I wonder what the writing analogy is to Jarrett playing on that ill-tempered piano at the Koln concert. Maybe it's something like Beckett writing in French? (Not, of course, that French is an inferior language; just that his command of it wasn't as great, and that seemed to restrict him productively.) My LP of the Koln Concert is pretty beat up, so I'm not always sure if I'm hearing a so-so piano or LP distortion (plus my ears aren't really so refined).

jrlennon said...

Not Dylan Hicks of Dylan Hicks and the Three Pesos?

dylan hicks said...

Ha, very much so. Did you spend some time in Minneapolis? I greatly enjoyed "Left Hand" and "Castle" by the way, and I pop in here from time to time.

jrlennon said...

Kent Mortimer was the drummer of a band I was in, in Philly, and he took me to see you guys in Mpls one night. I own the "I'd Rather Be On My Bike" single, the one with Baron Von Raschke on the cover!

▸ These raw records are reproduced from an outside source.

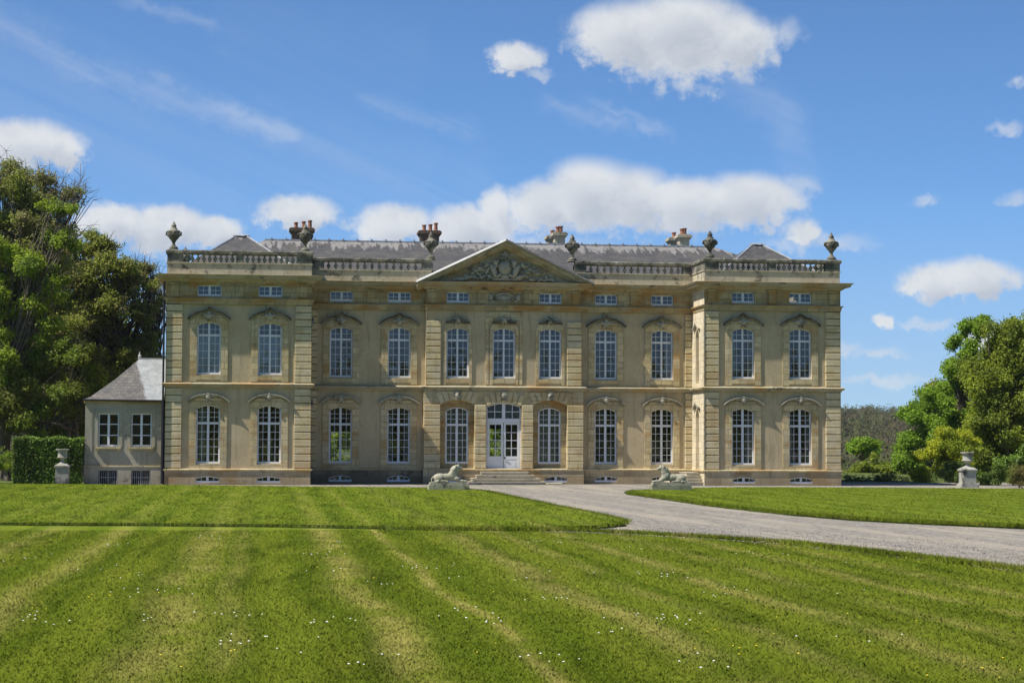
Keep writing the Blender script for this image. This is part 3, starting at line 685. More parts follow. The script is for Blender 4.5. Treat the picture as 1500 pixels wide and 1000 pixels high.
def window(x, y, z, fm, pm, sm=None, hm=None, hz=0, cv=False, extra=None, rec=.16):
    w = link('window', fm, H, (x, y+rec, z)); link('glass', pm, w)
    if sm: link('surround', sm, w, (0, -rec-.06, 0))
    if hm: link('hood_mould', hm, w, (0, -rec-.06, hz))
    if cv: link('keystone_carving', CV, w, (0, -rec-.12, hz+(.33 if cv == 1 else .2)))
    if extra: link(extra.name.split('.')[0], extra, w)
for i, (x, y) in enumerate(GW):
    window(x, y+.12, 1.13, FG, PG, SG, HG, 3.2, 1, {0: cur, 3: curs, 6: curs2, 7: curs}.get(i))
    window(x, y+.12, 5.84, FU, PU, SU, HU, 2.88, 2, blm if i < 2 else {3: curs, 5: curs2, 6: curs}.get(i))
    window(x, y+.05, 9.99, FA, PA, rec=.14); window(x, y-.03, .12, FB, PB, rec=.1)
for x in (-2.58, 0, 2.58):
    if x: window(x, Q_+.34, 1.13, FG, PG, rec=.06, extra=cur2); window(x, Q_+.04, 9.99, FA, PA, rec=.14)
    if x: window(x+(.32 if x > 0 else -.32), Q_-.05, .12, FB, PB, rec=.1)
    window(x, Q_+.12, 5.84, FU, PU, SCU, HC, 3.02, 2)
# ------------------------------------------------------------------ door and steps
dm = MB(); zb = .70; zt = 4.5; w = 1.94; y = Q_+.2
ap = arch_pts(0, w, zt, .22)
dm.box(-w/2, -w/2+.08, y, y+.1, zb, ap[0][1]); dm.box(w/2-.08, w/2, y, y+.1, zb, ap[-1][1]); dm.strip([(a, b-.08) for a, b in ap], .08, y, y+.1)
dm.box(-w/2+.08, w/2-.08, y-.02, y+.1, 3.40, 3.62)
dm.box(-.09, .09, y-.01, y+.09, 3.62, 4.42)
for s in (-1, 1):
    x = s*.49; dm.box(x-.02, x+.02, y+.03, y+.07, 3.62, 4.38); a, b = sorted((s*.09, s*.89)); dm.box(a, b, y+.034, y+.066, 3.97, 4.01)
dm.build('door_frame', M['white'], H)
MB().add([(a, y+.05, b) for a, b in [(-.9, 3.6), (.9, 3.6)]]+[(a, y+.05, b-.04) for a, b in reversed(ap)], [tuple(range(len(ap)+2))]).build('fanlight_glass', M['glass'], H)
MB().box(-.92, .92, Q_+.34, Q_+.36, 3.5, 4.5).build('fanlight_blind', M['blind'], H)
for s in (-1, 1):
    lm = MB(); a, b = sorted((s*.015, s*.88)); yy = y+.02
    lm.box(a, a+.11, yy, yy+.06, zb, 3.39); lm.box(b-.11, b, yy, yy+.06, zb, 3.39); lm.box(a+.11, b-.11, yy, yy+.06, 3.28, 3.39)
    lm.box(a+.11, b-.11, yy, yy+.06, 1.38, 1.54); lm.box(a+.11, b-.11, yy+.015, yy+.05, zb, 1.38); lm.box(a+.18, b-.18, yy+.005, yy+.02, zb+.16, 1.28); lm.box(a+.11, b-.11, yy, yy+.06, zb, zb+.12)
    lm.box((a+b)/2-.018, (a+b)/2+.018, yy+.01, yy+.05, 1.54, 3.28)
    for k in range(1, 4): z = 1.54+1.74*k/4; lm.box(a+.11, b-.11, yy+.014, yy+.046, z-.018, z+.018)
    d = lm.build('door', M['white'], H)
    MB().add([(a+.1, yy+.03, 1.5), (b-.1, yy+.03, 1.5), (b-.1, yy+.03, 3.3), (a+.1, yy+.03, 3.3)], [(0,1,2,3)]).build('glass', M['glass'], d)
    if s > 0: MB().box(a+.03, a+.07, yy-.04, yy, 1.4, 1.5).box(a+.03, a+.17, yy-.06, yy-.03, 1.44, 1.47).build('handle', M['metal'], d)
for i, (hw, yo, z) in enumerate(((1.3, .55, .69), (1.58, .9, .52), (1.86, 1.25, .345), (2.12, 1.6, .175))):
    MB().box(-hw, hw, Q_-yo, Q_-.06-(.0 if i == 0 else [0, .0, .0, .0][i]), z-.175+.035, z-.035-.0).box(-hw-.03, hw+.03, Q_-yo-.03, Q_-.06, z-.037, z).build('step', M['step'], H)
for i in range(4):   # side steps in the corner by the right wing
    z = .70-.17*i; MB().box(10.67-.75-.32*i, 10.66, 1.0-.26*i, P_-.07, z-.17, z-.04).box(10.67-.78-.32*i, 10.66, .97-.26*i, P_-.07, z-.042, z).build('step', M['step'], H)
MB().cbox(2.25, 3.1, 1.55, 2.1, 0, .1, .02).build('stone_slab', M['step'], H)
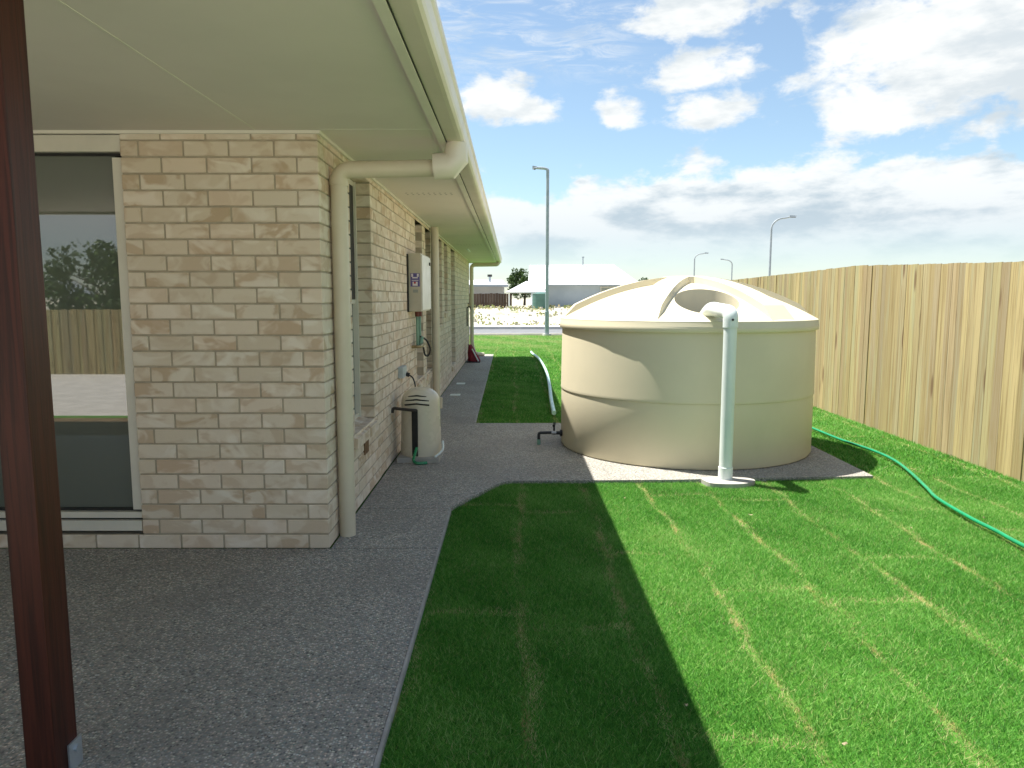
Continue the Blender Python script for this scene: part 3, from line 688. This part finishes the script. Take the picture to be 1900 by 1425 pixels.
# tank outlet valve
tv = empty('tank_valve', (0.36, 6.98, 0), 'small brass valve and black pipe at the left foot of the tank', 'valve')
MB().tube([(0.50, 6.98, 0.112), (0.462, 6.98, 0.112)], 0.032, 12).build('flange', BLACK, tv, smooth=True)
MB().tube([(0.465, 6.98, 0.112), (0.39, 6.98, 0.116)], 0.017, 10).build('nipple', BLACK, tv, smooth=True)
MB().tube([(0.425, 6.98, 0.113), (0.38, 6.98, 0.116)], 0.023, 8).build('valve_body', pm('nickel', (0.5, 0.48, 0.44), rough=0.35, metal=0.6), tv, smooth=True)
MB().tube([(0.405, 6.98, 0.13), (0.405, 6.98, 0.19)], 0.009, 8).build('stem', BLACK, tv)
MB().tube([(0.40, 6.95, 0.185), (0.41, 7.01, 0.20)], 0.013, 8).build('handle', BLACK, tv)
MB().tube(bend([(0.385, 6.98, 0.116), (0.258, 6.98, 0.112), (0.258, 6.98, 0.045)], 0.02), 0.0145, 10).build('pipe', BLACK, tv, smooth=True)
MB().tube([(0.258, 6.98, 0.05), (0.258, 6.98, -0.002)], 0.018, 10).build('hose_end', GREENPIPE, tv, smooth=True)
# white inlet pipe
ip = empty('inlet_pipe', (1.66, 5.60, 0), 'white plastic pipe standing in front of the tank and bending into its lid', 'pipe')
MB().tube([(1.66, 5.60, 0.0), (1.66, 5.60, 1.24)], 0.050, 28).build('riser', PVC, ip, smooth=True)
MB().tube([(1.66, 5.60, 0.0), (1.66, 5.60, 0.098), (1.66, 5.60, 0.10)], [0.055, 0.055, 0.051], 28).build('collar', PVC, ip, smooth=True)
MB().tube(bend([(1.66, 5.60, 1.18), (1.66, 5.60, 1.292), (1.60, 5.94, 1.318), (1.585, 6.05, 1.25)], 0.058, 8), 0.0565, 24).build('elbow', PVC, ip, smooth=True)
MB().tube([(1.66, 5.545, 1.24), (1.66, 5.539, 1.24)], 0.009, 10).build('screw', BLACK, ip)
pad = [(1.66 + 0.20 * math.cos(a) * (1 + 0.10 * math.sin(3 * a + 1)), 5.55 + 0.135 * math.sin(a) * (1 + 0.1 * math.cos(2 * a))) for a in [2 * math.pi * k / 28 for k in range(28)]]
MB().prism([p for p in pad], -0.05, 0.006).build('concrete_pad', CONC, loc=(1.66, 5.55, 0), label='rough round concrete pad under the white inlet pipe', cat='concrete pad', bevel=0.0)

# hoses on the lawn
MB().tube(smoothline([(0.495, 18.9, 0.03), (0.509, 18.4, 0.03), (0.612, 16.8, 0.03), (0.648, 14.2, 0.03), (0.604, 11.9, 0.03), (0.536, 9.99, 0.03), (0.505, 8.75, 0.03)]), 0.027, 12).build('drain_hose', AQUAHOSE, loc=(0.5, 12, 0), smooth=True, label='pale aqua drain hose lying on the shaded lawn left of the tank', cat='hose')
MB().tube(smoothline([(3.05, 9.2, 0.012), (3.2, 8.4, 0.012), (3.235, 7.78, 0.012), (3.252, 7.17, 0.012), (3.315, 6.64, 0.012), (3.30, 6.23, 0.012), (3.202, 5.79, 0.012), (3.06, 5.30, 0.012), (2.971, 5.0, 0.012), (2.918, 4.56, 0.012), (2.909, 4.28, 0.012), (2.89, 4.03, 0.012), (2.9, 3.5, 0.012)]), 0.0125, 10).build('garden_hose', GREENHOSE, loc=(3.1, 5.5, 0), smooth=True, label='bright green garden hose curving over the lawn beside the fence', cat='hose')

# ================================================================== PALING FENCES
def paling_mesh(wd, th, k):
    m_ = MB(); m_.box(-th, 0, 0, wd, 0, 1)
    me = bpy.data.meshes.new('paling'); me.from_pydata(m_.v, [], m_.f); me.materials.append(PINE); return me
PM = [paling_mesh(wd, 0.0105, k) for k, wd in enumerate((0.098, 0.102, 0.088, 0.075, 0.090, 0.105))]
def ztop(y): return float(np.interp(y, [0, 5.8, 7.4, 8.6, 10, 13.5, 22], [1.67, 1.687, 1.735, 1.776, 1.757, 1.728, 1.71]))
fe = empty('paling_fence', (4.0, 0, -0.03), 'tall treated pine paling fence along the right side of the yard', 'fence')
y = 2.4; back = False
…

Anyway, I agree, the piano on that record is not quite right, and that's part of what makes it interesting...and given that Jarrett was improvising, you can imagine that the funky piano affected what he decided to play. Who says that gear isn't important?!!?

dylan hicks said...

Oh, cool. I always liked Kent.

William Hammond said...

I remember seeing the Keith Jarrett Trio in London in the early 90s. It was a tribute concert for Miles Davis. The first hour of the concert you sensed you were hearing something very special, then out of nowhere, Keith threw this huge tantrum because he thought someone in the audience was recording the concert and he threatened end the concert. He didn't, but when he returned to the piano something was lost.
In one of the London papers afterwards a music critic described the first hour as 'an hour that passed in a single breath'and went on to say that the somewhat ugly incident, if anything, heightened the beauty of what went before it. It's like without chaos we will never appreciate peace.

Sasha said...

He seems to be talking less about over-playing/over-writing and more about over-reaching...

So we're supposed to understand one small thing completely? How small is one small thing? Can any complete work be a "small" but completely understood thing? Or can it only be one facet of a work that is completely understood and explored?

I guess my problem is the one he talks about at the end--how does one know when one has succeeded and when one has failed? After all, everything work has a pinch of failure contained within it. It's not as though I'll ever produce a perfect anything and then feel ready to move on to bigger and better...

How good is good enough?

jrlennon said...

Oh boy, talk about unanswerable questions...I don't think you really know if you've succeeded until years later, if ever. And of course work that doesn't contain the seeds of its own failure isn't worth much.

You can think you understand the one small thing completely, and then later realize it was actually a large thing, with smaller things inside it that you never thought to pay attention to.

Pete said...

Great video, thanks for posting. I play piano and guitar, including jazz at one point, and I know exactly what he's talking about. I never thought about it in terms of writing, but that's very interesting.

In music, I know if I'm "succeeding" or not, and I can feel if it's true. I'm not a good enough writer to tell the difference in my writing.